■ Exercise objective
Repeat every line of the material, character for character.
[start of Data extract]
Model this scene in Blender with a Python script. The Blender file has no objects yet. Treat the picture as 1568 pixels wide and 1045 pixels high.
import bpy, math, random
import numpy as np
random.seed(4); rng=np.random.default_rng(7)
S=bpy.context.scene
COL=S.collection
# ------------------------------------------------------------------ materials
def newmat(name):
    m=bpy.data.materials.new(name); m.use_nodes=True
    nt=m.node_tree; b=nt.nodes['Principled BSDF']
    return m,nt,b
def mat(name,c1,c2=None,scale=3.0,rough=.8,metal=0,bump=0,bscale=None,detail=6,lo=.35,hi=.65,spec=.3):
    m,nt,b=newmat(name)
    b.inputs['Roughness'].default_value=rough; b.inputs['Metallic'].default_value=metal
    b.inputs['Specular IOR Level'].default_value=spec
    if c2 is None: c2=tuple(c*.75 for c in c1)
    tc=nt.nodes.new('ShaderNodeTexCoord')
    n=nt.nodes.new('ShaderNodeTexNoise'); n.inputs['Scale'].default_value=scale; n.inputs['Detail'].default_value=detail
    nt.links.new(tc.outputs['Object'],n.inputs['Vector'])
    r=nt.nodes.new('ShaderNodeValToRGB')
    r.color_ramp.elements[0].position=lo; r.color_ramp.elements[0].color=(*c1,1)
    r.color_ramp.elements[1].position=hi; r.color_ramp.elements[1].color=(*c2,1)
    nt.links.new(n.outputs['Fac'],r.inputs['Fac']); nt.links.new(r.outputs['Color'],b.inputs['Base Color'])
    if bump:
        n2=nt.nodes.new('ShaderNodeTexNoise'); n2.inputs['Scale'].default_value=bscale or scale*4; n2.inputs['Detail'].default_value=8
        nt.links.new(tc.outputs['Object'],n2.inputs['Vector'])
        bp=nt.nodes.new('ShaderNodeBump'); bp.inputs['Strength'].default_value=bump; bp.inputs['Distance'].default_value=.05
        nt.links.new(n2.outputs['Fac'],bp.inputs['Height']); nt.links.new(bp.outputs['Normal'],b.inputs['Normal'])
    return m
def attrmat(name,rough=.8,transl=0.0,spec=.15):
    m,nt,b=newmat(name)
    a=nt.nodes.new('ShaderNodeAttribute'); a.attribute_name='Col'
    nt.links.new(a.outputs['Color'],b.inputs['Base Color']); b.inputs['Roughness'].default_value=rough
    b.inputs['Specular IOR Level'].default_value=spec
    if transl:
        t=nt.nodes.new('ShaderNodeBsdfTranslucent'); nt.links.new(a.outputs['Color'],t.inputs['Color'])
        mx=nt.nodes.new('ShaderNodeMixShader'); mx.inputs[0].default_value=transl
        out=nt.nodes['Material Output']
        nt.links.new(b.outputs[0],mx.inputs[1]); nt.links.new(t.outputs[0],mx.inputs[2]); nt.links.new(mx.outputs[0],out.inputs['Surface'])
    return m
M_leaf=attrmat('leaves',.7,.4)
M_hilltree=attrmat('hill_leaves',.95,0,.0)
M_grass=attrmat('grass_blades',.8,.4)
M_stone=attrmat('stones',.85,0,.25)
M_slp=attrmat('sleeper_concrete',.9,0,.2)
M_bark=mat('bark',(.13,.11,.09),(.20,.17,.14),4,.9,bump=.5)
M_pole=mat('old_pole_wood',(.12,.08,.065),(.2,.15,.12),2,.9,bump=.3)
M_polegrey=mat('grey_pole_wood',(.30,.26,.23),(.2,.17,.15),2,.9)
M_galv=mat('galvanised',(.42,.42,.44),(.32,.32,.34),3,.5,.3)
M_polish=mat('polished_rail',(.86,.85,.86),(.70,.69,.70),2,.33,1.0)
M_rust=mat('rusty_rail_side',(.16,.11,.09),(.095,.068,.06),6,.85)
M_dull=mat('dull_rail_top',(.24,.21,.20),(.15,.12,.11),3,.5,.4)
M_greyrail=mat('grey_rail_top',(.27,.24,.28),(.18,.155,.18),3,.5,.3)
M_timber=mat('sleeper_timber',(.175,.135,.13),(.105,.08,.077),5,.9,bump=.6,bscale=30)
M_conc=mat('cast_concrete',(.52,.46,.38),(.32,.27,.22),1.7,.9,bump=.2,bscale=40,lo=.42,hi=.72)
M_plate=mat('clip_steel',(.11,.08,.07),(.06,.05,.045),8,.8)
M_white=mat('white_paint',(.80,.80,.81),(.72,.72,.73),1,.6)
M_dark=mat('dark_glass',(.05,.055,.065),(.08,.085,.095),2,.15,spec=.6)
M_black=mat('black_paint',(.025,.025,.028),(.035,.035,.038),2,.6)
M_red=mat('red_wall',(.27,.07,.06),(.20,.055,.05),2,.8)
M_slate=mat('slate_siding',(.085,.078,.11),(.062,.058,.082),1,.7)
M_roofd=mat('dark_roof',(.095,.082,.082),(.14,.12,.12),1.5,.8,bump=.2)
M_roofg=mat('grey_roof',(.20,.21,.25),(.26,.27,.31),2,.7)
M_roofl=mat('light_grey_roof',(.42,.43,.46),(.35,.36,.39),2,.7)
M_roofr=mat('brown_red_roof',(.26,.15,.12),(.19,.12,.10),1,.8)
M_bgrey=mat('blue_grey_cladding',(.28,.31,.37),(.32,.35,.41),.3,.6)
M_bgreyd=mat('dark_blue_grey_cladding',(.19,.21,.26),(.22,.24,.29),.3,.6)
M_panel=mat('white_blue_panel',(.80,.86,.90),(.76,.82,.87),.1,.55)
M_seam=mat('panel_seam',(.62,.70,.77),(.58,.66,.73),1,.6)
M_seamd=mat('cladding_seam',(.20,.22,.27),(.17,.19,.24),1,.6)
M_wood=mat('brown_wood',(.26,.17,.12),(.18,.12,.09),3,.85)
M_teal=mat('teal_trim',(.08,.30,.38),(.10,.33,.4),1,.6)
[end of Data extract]
■ Response to this task
Model this scene in Blender with a Python script. The Blender file has no objects yet. Treat the picture as 1568 pixels wide and 1045 pixels high.
import bpy, math, random
import numpy as np
random.seed(4); rng=np.random.default_rng(7)
S=bpy.context.scene
COL=S.collection
# ------------------------------------------------------------------ materials
def newmat(name):
    m=bpy.data.materials.new(name); m.use_nodes=True
    nt=m.node_tree; b=nt.nodes['Principled BSDF']
    return m,nt,b
def mat(name,c1,c2=None,scale=3.0,rough=.8,metal=0,bump=0,bscale=None,detail=6,lo=.35,hi=.65,spec=.3):
    m,nt,b=newmat(name)
    b.inputs['Roughness'].default_value=rough; b.inputs['Metallic'].default_value=metal
    b.inputs['Specular IOR Level'].default_value=spec
    if c2 is None: c2=tuple(c*.75 for c in c1)
    tc=nt.nodes.new('ShaderNodeTexCoord')
    n=nt.nodes.new('ShaderNodeTexNoise'); n.inputs['Scale'].default_value=scale; n.inputs['Detail'].default_value=detail
    nt.links.new(tc.outputs['Object'],n.inputs['Vector'])
    r=nt.nodes.new('ShaderNodeValToRGB')
    r.color_ramp.elements[0].position=lo; r.color_ramp.elements[0].color=(*c1,1)
    r.color_ramp.elements[1].position=hi; r.color_ramp.elements[1].color=(*c2,1)
    nt.links.new(n.outputs['Fac'],r.inputs['Fac']); nt.links.new(r.outputs['Color'],b.inputs['Base Color'])
    if bump:
        n2=nt.nodes.new('ShaderNodeTexNoise'); n2.inputs['Scale'].default_value=bscale or scale*4; n2.inputs['Detail'].default_value=8
        nt.links.new(tc.outputs['Object'],n2.inputs['Vector'])
        bp=nt.nodes.new('ShaderNodeBump'); bp.inputs['Strength'].default_value=bump; bp.inputs['Distance'].default_value=.05
        nt.links.new(n2.outputs['Fac'],bp.inputs['Height']); nt.links.new(bp.outputs['Normal'],b.inputs['Normal'])
    return m
def attrmat(name,rough=.8,transl=0.0,spec=.15):
    m,nt,b=newmat(name)
    a=nt.nodes.new('ShaderNodeAttribute'); a.attribute_name='Col'
    nt.links.new(a.outputs['Color'],b.inputs['Base Color']); b.inputs['Roughness'].default_value=rough
    b.inputs['Specular IOR Level'].default_value=spec
    if transl:
        t=nt.nodes.new('ShaderNodeBsdfTranslucent'); nt.links.new(a.outputs['Color'],t.inputs['Color'])
        mx=nt.nodes.new('ShaderNodeMixShader'); mx.inputs[0].default_value=transl
        out=nt.nodes['Material Output']
        nt.links.new(b.outputs[0],mx.inputs[1]); nt.links.new(t.outputs[0],mx.inputs[2]); nt.links.new(mx.outputs[0],out.inputs['Surface'])
    return m
M_leaf=attrmat('leaves',.7,.4)
M_hilltree=attrmat('hill_leaves',.95,0,.0)
M_grass=attrmat('grass_blades',.8,.4)
M_stone=attrmat('stones',.85,0,.25)
M_slp=attrmat('sleeper_concrete',.9,0,.2)
M_bark=mat('bark',(.13,.11,.09),(.20,.17,.14),4,.9,bump=.5)
M_pole=mat('old_pole_wood',(.12,.08,.065),(.2,.15,.12),2,.9,bump=.3)
M_polegrey=mat('grey_pole_wood',(.30,.26,.23),(.2,.17,.15),2,.9)
M_galv=mat('galvanised',(.42,.42,.44),(.32,.32,.34),3,.5,.3)
M_polish=mat('polished_rail',(.86,.85,.86),(.70,.69,.70),2,.33,1.0)
M_rust=mat('rusty_rail_side',(.16,.11,.09),(.095,.068,.06),6,.85)
M_dull=mat('dull_rail_top',(.24,.21,.20),(.15,.12,.11),3,.5,.4)
M_greyrail=mat('grey_rail_top',(.27,.24,.28),(.18,.155,.18),3,.5,.3)
M_timber=mat('sleeper_timber',(.175,.135,.13),(.105,.08,.077),5,.9,bump=.6,bscale=30)
M_conc=mat('cast_concrete',(.52,.46,.38),(.32,.27,.22),1.7,.9,bump=.2,bscale=40,lo=.42,hi=.72)
M_plate=mat('clip_steel',(.11,.08,.07),(.06,.05,.045),8,.8)
M_white=mat('white_paint',(.80,.80,.81),(.72,.72,.73),1,.6)
M_dark=mat('dark_glass',(.05,.055,.065),(.08,.085,.095),2,.15,spec=.6)
M_black=mat('black_paint',(.025,.025,.028),(.035,.035,.038),2,.6)
M_red=mat('red_wall',(.27,.07,.06),(.20,.055,.05),2,.8)
M_slate=mat('slate_siding',(.085,.078,.11),(.062,.058,.082),1,.7)
M_roofd=mat('dark_roof',(.095,.082,.082),(.14,.12,.12),1.5,.8,bump=.2)
M_roofg=mat('grey_roof',(.20,.21,.25),(.26,.27,.31),2,.7)
M_roofl=mat('light_grey_roof',(.42,.43,.46),(.35,.36,.39),2,.7)
M_roofr=mat('brown_red_roof',(.26,.15,.12),(.19,.12,.10),1,.8)
M_bgrey=mat('blue_grey_cladding',(.28,.31,.37),(.32,.35,.41),.3,.6)
M_bgreyd=mat('dark_blue_grey_cladding',(.19,.21,.26),(.22,.24,.29),.3,.6)
M_panel=mat('white_blue_panel',(.80,.86,.90),(.76,.82,.87),.1,.55)
M_seam=mat('panel_seam',(.62,.70,.77),(.58,.66,.73),1,.6)
M_seamd=mat('cladding_seam',(.20,.22,.27),(.17,.19,.24),1,.6)
M_wood=mat('brown_wood',(.26,.17,.12),(.18,.12,.09),3,.85)
M_teal=mat('teal_trim',(.08,.30,.38),(.10,.33,.4),1,.6)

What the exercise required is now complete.